• Dataset excerpts:

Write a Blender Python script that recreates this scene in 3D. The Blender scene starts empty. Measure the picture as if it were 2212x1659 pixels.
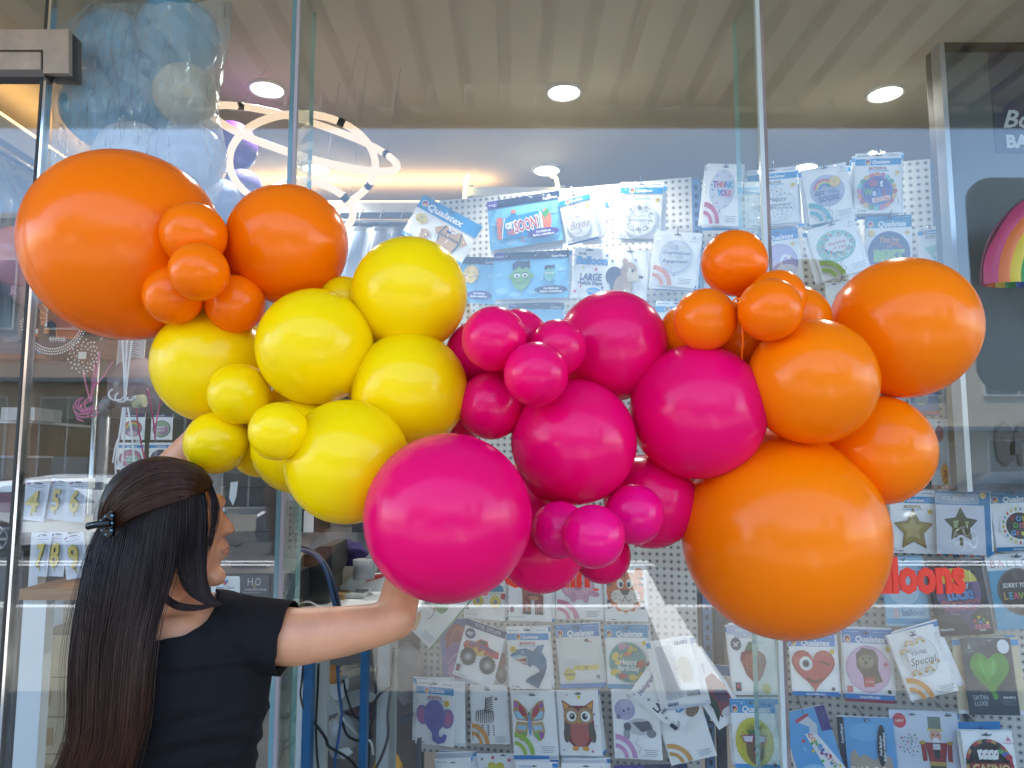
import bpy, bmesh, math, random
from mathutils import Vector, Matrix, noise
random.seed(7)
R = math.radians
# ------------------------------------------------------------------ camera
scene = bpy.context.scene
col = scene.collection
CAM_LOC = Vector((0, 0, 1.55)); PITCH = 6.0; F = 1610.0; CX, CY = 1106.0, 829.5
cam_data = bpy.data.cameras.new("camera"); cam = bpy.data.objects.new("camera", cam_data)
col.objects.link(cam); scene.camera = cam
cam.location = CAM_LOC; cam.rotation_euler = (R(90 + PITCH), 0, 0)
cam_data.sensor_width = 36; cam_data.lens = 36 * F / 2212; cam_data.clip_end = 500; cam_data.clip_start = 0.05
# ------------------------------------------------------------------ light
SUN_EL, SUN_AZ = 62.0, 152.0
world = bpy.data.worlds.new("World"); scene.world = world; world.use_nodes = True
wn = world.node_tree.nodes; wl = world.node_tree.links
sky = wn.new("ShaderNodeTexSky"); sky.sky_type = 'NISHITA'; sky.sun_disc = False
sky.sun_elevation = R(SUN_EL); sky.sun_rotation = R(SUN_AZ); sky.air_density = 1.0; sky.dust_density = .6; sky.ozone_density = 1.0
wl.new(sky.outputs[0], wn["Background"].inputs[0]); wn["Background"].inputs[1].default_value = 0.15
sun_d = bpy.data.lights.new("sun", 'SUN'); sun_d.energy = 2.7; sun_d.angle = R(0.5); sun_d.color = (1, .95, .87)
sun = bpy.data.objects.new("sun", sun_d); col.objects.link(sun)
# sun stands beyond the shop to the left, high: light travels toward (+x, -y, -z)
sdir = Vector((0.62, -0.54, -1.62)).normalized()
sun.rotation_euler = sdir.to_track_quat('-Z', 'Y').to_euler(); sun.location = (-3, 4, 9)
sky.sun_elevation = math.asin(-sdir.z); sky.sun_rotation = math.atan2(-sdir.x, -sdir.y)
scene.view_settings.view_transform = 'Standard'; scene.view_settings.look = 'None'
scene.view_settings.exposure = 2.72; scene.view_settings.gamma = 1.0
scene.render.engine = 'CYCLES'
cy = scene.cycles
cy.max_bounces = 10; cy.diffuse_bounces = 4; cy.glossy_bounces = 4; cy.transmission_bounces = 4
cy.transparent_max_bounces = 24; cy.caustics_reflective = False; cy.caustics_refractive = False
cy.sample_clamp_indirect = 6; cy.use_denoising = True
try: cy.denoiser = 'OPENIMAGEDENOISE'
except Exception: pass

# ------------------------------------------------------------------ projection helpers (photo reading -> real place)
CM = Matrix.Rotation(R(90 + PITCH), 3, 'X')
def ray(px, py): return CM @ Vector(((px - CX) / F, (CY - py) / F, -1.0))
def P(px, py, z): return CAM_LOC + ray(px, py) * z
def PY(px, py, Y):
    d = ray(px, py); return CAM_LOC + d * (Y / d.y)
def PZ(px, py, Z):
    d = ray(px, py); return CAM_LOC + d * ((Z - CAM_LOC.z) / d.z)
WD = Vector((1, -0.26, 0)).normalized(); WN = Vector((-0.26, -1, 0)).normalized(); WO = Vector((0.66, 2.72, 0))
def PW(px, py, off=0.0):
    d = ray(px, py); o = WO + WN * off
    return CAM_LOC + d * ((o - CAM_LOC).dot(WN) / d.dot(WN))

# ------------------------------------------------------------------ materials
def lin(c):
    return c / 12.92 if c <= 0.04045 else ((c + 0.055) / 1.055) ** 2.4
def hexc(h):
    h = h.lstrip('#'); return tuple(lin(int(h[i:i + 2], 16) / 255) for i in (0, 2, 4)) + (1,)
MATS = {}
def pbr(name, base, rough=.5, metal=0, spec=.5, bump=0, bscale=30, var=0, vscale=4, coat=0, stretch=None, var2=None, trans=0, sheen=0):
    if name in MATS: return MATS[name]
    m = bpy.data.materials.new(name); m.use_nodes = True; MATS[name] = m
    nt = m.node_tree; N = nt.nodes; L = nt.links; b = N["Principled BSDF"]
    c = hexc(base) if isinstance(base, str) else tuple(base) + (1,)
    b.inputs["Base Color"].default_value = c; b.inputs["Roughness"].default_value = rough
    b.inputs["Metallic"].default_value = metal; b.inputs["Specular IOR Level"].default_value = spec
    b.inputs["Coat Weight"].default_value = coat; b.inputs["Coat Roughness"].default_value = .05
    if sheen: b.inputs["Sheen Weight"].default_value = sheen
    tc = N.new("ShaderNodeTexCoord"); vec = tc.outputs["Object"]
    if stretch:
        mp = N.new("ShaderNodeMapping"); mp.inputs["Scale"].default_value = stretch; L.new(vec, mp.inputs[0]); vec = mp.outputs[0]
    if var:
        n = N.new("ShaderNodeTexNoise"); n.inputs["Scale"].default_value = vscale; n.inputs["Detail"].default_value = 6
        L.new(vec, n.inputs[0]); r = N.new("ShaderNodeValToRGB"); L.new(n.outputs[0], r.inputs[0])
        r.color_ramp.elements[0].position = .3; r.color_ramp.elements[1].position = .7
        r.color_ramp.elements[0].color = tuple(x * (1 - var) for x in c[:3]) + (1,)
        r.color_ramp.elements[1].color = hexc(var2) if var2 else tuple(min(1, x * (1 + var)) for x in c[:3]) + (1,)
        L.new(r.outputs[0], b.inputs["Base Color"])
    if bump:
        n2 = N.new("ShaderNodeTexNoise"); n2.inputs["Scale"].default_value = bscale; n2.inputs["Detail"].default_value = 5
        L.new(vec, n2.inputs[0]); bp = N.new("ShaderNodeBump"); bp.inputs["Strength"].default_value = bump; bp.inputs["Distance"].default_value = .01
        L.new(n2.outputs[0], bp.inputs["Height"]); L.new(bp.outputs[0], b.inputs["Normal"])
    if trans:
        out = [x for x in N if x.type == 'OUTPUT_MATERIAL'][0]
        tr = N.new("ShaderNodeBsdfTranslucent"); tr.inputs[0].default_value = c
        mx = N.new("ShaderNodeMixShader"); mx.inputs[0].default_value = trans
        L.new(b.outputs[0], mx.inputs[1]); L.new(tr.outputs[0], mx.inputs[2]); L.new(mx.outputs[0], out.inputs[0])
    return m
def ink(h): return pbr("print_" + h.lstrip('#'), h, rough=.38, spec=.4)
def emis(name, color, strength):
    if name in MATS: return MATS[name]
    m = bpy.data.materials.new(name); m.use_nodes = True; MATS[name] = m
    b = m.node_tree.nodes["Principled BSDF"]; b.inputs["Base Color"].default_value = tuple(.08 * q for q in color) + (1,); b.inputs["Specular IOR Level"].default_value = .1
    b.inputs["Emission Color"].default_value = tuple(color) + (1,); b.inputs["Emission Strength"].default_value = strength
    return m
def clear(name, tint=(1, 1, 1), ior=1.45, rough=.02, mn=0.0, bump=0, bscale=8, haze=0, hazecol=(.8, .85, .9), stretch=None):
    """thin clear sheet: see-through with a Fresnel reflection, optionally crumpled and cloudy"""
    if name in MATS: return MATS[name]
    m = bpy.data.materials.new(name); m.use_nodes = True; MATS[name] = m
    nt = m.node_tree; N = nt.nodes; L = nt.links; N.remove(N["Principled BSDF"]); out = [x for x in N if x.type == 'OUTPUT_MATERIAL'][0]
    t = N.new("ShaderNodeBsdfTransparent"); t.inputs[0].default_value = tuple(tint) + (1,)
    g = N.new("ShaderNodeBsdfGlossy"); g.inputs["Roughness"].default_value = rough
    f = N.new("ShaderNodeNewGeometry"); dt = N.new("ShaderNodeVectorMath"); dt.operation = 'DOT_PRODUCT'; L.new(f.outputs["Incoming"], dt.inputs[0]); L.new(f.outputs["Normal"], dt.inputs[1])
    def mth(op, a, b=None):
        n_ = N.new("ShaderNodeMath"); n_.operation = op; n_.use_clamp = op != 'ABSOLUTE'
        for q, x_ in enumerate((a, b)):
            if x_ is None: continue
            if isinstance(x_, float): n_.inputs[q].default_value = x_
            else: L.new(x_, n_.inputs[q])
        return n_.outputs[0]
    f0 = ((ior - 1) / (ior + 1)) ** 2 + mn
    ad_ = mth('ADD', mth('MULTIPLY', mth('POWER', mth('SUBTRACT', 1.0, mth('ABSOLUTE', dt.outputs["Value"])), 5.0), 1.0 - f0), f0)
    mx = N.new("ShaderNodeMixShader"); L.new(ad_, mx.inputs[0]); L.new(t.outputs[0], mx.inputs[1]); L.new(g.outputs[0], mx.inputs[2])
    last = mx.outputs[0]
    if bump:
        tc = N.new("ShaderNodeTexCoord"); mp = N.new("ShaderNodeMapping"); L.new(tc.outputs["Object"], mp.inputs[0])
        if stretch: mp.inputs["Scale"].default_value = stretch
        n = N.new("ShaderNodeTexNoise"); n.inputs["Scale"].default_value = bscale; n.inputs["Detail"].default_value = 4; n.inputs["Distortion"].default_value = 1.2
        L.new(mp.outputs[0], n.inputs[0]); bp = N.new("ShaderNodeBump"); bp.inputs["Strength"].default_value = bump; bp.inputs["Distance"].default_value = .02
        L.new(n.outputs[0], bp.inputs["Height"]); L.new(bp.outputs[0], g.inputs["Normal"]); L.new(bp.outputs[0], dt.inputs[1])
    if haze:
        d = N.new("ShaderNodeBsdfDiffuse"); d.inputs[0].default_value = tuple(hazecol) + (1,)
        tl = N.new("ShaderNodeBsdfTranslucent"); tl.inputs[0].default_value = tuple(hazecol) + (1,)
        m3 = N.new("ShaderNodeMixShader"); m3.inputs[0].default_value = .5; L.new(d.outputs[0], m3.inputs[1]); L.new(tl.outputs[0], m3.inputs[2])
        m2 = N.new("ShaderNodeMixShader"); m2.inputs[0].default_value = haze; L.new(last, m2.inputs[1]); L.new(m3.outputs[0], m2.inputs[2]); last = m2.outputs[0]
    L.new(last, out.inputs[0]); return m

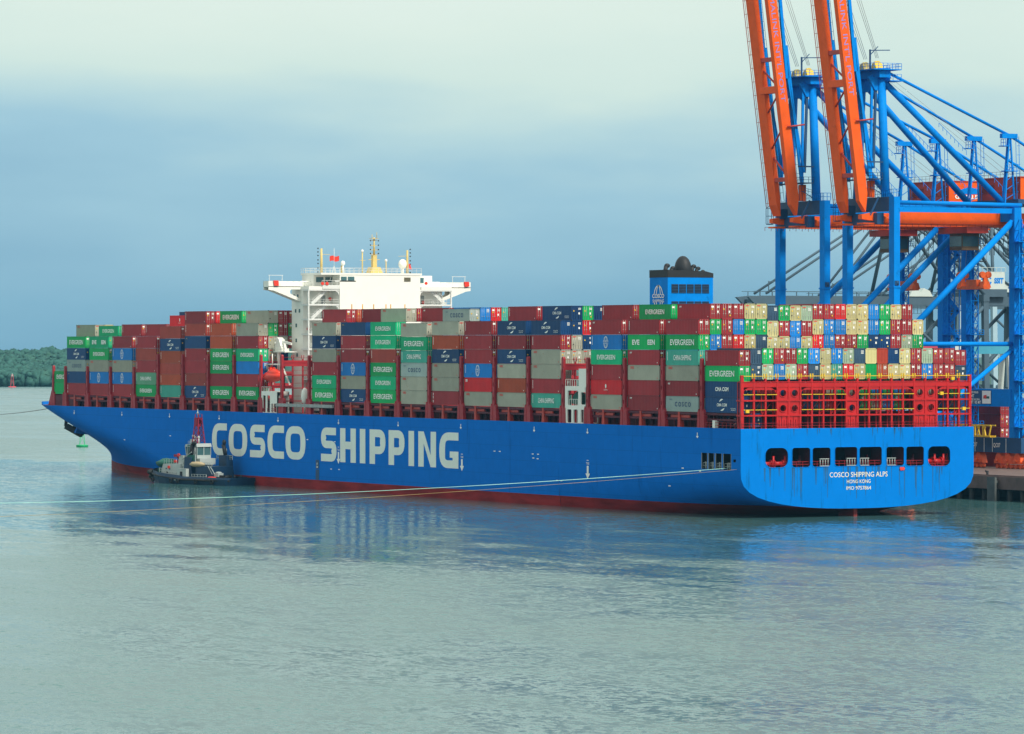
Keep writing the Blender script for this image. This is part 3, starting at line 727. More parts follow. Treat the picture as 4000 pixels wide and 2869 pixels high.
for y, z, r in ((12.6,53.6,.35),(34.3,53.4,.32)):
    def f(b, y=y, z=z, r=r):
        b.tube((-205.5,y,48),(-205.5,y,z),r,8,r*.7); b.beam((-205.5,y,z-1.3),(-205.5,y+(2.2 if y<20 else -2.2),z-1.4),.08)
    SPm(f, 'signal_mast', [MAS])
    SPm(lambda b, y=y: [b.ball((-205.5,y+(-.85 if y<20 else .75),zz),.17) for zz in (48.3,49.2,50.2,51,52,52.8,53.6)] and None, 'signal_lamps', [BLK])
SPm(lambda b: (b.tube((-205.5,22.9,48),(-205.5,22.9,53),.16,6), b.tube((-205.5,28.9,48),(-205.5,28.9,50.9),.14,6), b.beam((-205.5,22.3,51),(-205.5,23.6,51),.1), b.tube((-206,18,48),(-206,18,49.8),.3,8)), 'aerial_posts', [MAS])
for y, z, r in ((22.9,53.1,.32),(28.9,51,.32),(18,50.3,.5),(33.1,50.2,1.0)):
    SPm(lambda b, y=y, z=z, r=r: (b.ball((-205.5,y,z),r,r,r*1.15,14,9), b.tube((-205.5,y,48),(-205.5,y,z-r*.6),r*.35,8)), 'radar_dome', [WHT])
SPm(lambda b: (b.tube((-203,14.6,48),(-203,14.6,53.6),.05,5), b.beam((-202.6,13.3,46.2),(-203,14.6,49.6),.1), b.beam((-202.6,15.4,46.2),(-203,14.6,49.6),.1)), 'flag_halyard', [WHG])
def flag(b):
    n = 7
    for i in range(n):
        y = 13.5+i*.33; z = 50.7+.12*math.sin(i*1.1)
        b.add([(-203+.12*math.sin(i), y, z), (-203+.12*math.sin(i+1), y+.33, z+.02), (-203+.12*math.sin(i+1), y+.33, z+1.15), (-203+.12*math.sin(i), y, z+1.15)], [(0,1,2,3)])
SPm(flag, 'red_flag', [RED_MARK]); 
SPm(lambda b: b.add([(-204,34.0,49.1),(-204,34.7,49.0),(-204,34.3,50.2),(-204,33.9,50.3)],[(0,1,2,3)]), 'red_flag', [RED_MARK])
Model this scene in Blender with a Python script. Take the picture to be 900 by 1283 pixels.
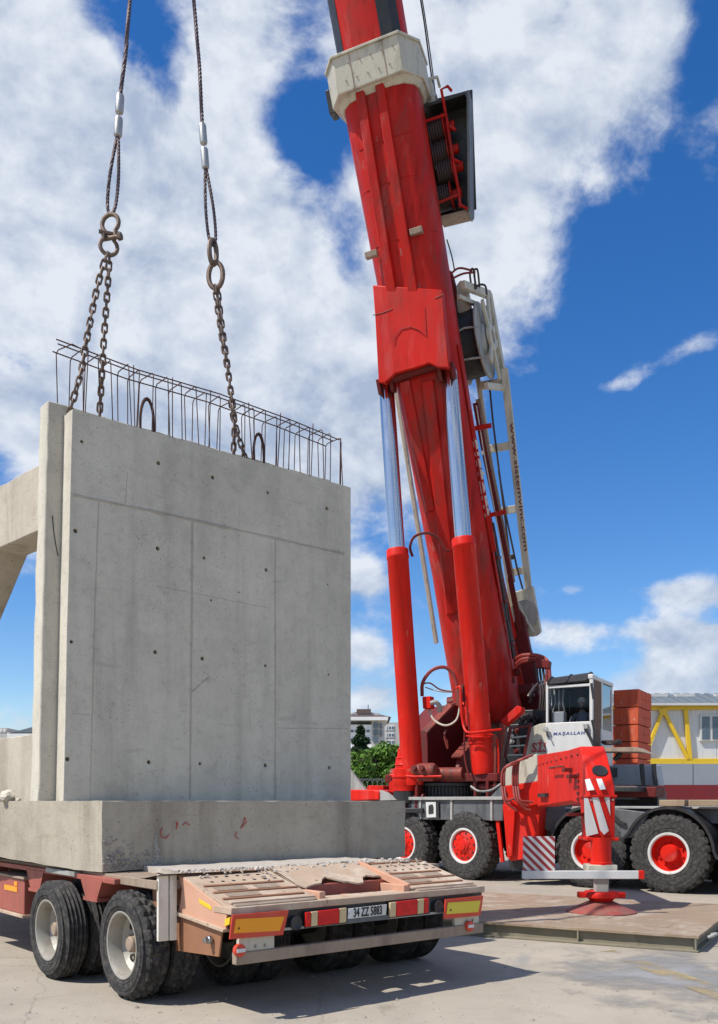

• The problem: Lines from the one that contains "Keep writing the" through the last line of the data above are to be extracted exactly, with no pictures and no other lines.

• Result of the task:
Keep writing the Blender script for this image. This is part 3, starting at line 727. More parts follow. Treat the picture as 4000 pixels wide and 2869 pixels high.
for y, z, r in ((12.6,53.6,.35),(34.3,53.4,.32)):
    def f(b, y=y, z=z, r=r):
        b.tube((-205.5,y,48),(-205.5,y,z),r,8,r*.7); b.beam((-205.5,y,z-1.3),(-205.5,y+(2.2 if y<20 else -2.2),z-1.4),.08)
    SPm(f, 'signal_mast', [MAS])
    SPm(lambda b, y=y: [b.ball((-205.5,y+(-.85 if y<20 else .75),zz),.17) for zz in (48.3,49.2,50.2,51,52,52.8,53.6)] and None, 'signal_lamps', [BLK])
SPm(lambda b: (b.tube((-205.5,22.9,48),(-205.5,22.9,53),.16,6), b.tube((-205.5,28.9,48),(-205.5,28.9,50.9),.14,6), b.beam((-205.5,22.3,51),(-205.5,23.6,51),.1), b.tube((-206,18,48),(-206,18,49.8),.3,8)), 'aerial_posts', [MAS])
for y, z, r in ((22.9,53.1,.32),(28.9,51,.32),(18,50.3,.5),(33.1,50.2,1.0)):
    SPm(lambda b, y=y, z=z, r=r: (b.ball((-205.5,y,z),r,r,r*1.15,14,9), b.tube((-205.5,y,48),(-205.5,y,z-r*.6),r*.35,8)), 'radar_dome', [WHT])
SPm(lambda b: (b.tube((-203,14.6,48),(-203,14.6,53.6),.05,5), b.beam((-202.6,13.3,46.2),(-203,14.6,49.6),.1), b.beam((-202.6,15.4,46.2),(-203,14.6,49.6),.1)), 'flag_halyard', [WHG])
def flag(b):
    n = 7
    for i in range(n):
        y = 13.5+i*.33; z = 50.7+.12*math.sin(i*1.1)
        b.add([(-203+.12*math.sin(i), y, z), (-203+.12*math.sin(i+1), y+.33, z+.02), (-203+.12*math.sin(i+1), y+.33, z+1.15), (-203+.12*math.sin(i), y, z+1.15)], [(0,1,2,3)])
SPm(flag, 'red_flag', [RED_MARK]); 
SPm(lambda b: b.add([(-204,34.0,49.1),(-204,34.7,49.0),(-204,34.3,50.2),(-204,33.9,50.3)],[(0,1,2,3)]), 'red_flag', [RED_MARK])
Model this scene in Blender with a Python script. Take the picture to be 900 by 1283 pixels.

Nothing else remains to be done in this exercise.